Camp below Lønstinden
It was breezy during the night with the wind passing through the netting inner and ensuring that there was no condensation, as well my shoes and socks were dry in the morning a pleasant surprise. I was comfortably warm in bed and the wind had dropped by morning.

To be continued…

This entry was posted in M.Zuiko 40-150 mm, M.ZUIKO 9-18mm, Nordlandsruta, Norway, Olympus E-P2. Bookmark the permalink.

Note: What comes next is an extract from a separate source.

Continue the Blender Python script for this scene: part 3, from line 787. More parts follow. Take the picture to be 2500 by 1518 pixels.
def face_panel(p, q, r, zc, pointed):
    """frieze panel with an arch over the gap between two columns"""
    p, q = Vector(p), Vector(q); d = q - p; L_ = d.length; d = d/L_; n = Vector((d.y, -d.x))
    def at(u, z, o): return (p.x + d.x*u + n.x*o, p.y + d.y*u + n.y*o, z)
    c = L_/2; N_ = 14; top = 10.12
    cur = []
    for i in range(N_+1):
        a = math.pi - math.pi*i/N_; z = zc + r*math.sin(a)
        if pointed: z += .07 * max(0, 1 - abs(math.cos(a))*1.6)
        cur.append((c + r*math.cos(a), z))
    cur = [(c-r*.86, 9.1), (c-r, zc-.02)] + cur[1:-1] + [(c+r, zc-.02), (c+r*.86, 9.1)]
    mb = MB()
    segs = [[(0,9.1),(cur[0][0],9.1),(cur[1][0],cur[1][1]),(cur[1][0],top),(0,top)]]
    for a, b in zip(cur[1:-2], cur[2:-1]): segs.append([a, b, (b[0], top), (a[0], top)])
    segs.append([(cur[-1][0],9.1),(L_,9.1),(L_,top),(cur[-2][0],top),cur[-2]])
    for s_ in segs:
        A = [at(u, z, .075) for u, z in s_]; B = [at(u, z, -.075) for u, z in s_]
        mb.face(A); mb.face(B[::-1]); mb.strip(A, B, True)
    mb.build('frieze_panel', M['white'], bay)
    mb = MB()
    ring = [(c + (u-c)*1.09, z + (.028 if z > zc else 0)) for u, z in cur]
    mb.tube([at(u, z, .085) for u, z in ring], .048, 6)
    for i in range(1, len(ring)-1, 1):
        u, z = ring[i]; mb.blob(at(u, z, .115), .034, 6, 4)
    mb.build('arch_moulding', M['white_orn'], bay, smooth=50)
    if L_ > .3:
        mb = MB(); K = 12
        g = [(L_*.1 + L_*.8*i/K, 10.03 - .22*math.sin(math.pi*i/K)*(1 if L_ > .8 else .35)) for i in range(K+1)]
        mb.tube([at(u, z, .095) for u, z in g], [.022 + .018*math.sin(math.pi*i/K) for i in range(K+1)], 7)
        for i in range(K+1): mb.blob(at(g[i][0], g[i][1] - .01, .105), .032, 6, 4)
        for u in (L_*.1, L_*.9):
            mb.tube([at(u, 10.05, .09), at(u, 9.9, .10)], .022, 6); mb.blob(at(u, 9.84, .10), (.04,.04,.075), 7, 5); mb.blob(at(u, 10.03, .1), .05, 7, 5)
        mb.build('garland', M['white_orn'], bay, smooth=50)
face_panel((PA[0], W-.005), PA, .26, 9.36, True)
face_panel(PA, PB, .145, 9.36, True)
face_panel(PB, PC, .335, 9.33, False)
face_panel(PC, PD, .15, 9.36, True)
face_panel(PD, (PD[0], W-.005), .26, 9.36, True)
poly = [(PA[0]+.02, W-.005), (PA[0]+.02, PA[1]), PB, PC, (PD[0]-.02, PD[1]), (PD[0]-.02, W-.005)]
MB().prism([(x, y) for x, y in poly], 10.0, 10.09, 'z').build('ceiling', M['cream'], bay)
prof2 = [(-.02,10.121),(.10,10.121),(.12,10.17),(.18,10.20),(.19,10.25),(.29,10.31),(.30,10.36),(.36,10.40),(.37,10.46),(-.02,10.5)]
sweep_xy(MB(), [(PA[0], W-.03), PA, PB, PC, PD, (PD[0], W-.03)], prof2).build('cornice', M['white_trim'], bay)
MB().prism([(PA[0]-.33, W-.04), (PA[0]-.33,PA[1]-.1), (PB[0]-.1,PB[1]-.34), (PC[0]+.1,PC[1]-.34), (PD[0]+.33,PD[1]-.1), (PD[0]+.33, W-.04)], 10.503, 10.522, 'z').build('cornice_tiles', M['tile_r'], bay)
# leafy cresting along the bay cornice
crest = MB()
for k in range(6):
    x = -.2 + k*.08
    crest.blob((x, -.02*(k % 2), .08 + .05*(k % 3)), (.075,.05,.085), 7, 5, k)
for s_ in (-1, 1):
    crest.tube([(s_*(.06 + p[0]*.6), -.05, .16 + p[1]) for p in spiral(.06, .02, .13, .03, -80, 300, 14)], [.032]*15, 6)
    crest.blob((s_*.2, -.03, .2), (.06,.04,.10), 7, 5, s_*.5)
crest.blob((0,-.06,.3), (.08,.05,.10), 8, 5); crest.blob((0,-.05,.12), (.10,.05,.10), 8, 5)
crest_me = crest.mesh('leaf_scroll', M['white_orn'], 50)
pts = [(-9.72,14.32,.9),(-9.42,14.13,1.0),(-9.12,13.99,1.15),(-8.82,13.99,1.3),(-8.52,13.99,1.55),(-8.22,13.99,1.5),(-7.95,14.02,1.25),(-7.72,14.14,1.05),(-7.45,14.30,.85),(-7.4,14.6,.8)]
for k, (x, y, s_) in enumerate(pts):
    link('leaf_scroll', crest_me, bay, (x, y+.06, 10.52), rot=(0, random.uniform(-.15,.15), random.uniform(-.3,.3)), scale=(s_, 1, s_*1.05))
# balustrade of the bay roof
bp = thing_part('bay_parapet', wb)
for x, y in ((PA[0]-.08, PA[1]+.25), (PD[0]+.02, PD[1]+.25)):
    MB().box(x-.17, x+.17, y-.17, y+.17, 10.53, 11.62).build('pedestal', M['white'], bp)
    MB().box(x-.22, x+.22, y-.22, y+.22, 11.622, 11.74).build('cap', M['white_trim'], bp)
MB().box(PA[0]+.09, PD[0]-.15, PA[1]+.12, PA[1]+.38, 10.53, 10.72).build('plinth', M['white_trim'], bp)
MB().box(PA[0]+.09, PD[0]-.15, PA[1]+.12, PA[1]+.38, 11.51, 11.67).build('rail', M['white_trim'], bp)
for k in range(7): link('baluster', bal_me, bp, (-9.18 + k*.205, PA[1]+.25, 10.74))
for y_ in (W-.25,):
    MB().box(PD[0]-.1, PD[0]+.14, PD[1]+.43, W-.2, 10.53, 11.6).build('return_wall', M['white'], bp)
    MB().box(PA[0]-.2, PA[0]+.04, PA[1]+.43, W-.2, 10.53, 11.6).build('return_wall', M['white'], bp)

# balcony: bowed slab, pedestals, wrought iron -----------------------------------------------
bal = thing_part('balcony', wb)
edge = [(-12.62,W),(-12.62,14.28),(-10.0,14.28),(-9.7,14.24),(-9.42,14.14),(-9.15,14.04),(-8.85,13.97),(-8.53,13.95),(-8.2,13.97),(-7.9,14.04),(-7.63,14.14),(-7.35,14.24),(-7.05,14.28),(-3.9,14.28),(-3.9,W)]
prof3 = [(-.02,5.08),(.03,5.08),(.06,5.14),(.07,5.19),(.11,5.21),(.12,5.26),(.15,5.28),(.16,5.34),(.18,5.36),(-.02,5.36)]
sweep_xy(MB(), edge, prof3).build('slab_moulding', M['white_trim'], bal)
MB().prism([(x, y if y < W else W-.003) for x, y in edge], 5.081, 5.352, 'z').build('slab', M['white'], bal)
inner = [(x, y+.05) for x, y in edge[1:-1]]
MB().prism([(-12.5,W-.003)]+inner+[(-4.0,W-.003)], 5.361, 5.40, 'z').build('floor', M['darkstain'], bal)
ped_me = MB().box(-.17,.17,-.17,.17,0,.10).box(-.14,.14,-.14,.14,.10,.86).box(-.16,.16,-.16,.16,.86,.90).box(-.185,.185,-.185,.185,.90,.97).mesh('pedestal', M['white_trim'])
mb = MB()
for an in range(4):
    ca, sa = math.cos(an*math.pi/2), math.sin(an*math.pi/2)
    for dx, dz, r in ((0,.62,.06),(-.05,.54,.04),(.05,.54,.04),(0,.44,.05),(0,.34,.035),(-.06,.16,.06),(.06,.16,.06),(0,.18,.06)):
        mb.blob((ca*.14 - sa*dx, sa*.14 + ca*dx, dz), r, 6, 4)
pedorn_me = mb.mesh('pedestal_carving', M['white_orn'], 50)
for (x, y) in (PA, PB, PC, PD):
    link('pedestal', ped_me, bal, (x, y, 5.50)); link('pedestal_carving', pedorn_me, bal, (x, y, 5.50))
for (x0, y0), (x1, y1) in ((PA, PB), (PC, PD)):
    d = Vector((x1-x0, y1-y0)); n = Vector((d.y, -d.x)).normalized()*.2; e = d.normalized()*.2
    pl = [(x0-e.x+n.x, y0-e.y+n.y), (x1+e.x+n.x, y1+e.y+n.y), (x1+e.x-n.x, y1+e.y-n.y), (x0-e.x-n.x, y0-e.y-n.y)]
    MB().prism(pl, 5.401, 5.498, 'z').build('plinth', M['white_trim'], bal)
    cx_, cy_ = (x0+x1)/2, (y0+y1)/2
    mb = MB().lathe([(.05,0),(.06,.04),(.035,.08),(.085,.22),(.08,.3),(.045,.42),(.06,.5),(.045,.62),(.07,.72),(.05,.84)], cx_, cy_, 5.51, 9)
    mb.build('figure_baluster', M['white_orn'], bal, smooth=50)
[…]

8 Responses to Nordlandsruta: Sulitjelma to Lønstua

  1. Morten says:

    Great trip report – and I like the very dramatic pictures. You had a totally different trip weather-wise than I had :-)How much weight were you carrying when you started?

  2. Mark Roberts says:

    More waves of rain – splendid weather! They really prohibit fires throughout the hiking season? With that weather? Strange.

  3. nielsenbrown says:

    Thanks for the compliment, yes it was a grey wet walk, and dark for sure. I started out with about 18 kg, 8 base weight (including camera) and the rest food. I would like to carry a little less though this year apart from sunscreen and sunglasses I used everything.

  4. nielsenbrown says:

    Admittedly is was fairly dry in the valley that the fireban sign was so maybe it is a rainshadow area. And the good news, there is still more wet weather to come.

  5. Martin Rye says:

    Wet weather or good weather. I would choose them over being at home. Again this is getting good.

  6. nielsenbrown says:

    I agree completely, the only problem with wet/grey weather is that it does become a little tiring and can affect your perspective, especially when hiking alone and not meeting others.

  7. Mark says:

    Good stuff Roger. I walked up on the Swedish side about twenty/thirty or so miles to the west so enjoy seeing what was on the other side. I am glad the Co-op in Sulis was so bountiful (Quaker oats), I've bought quite a lot of beer there myself in the past …

  8. nielsenbrown says:

    There was certainly no shortage of beer in the store, but food was more important at that time. Beer came later.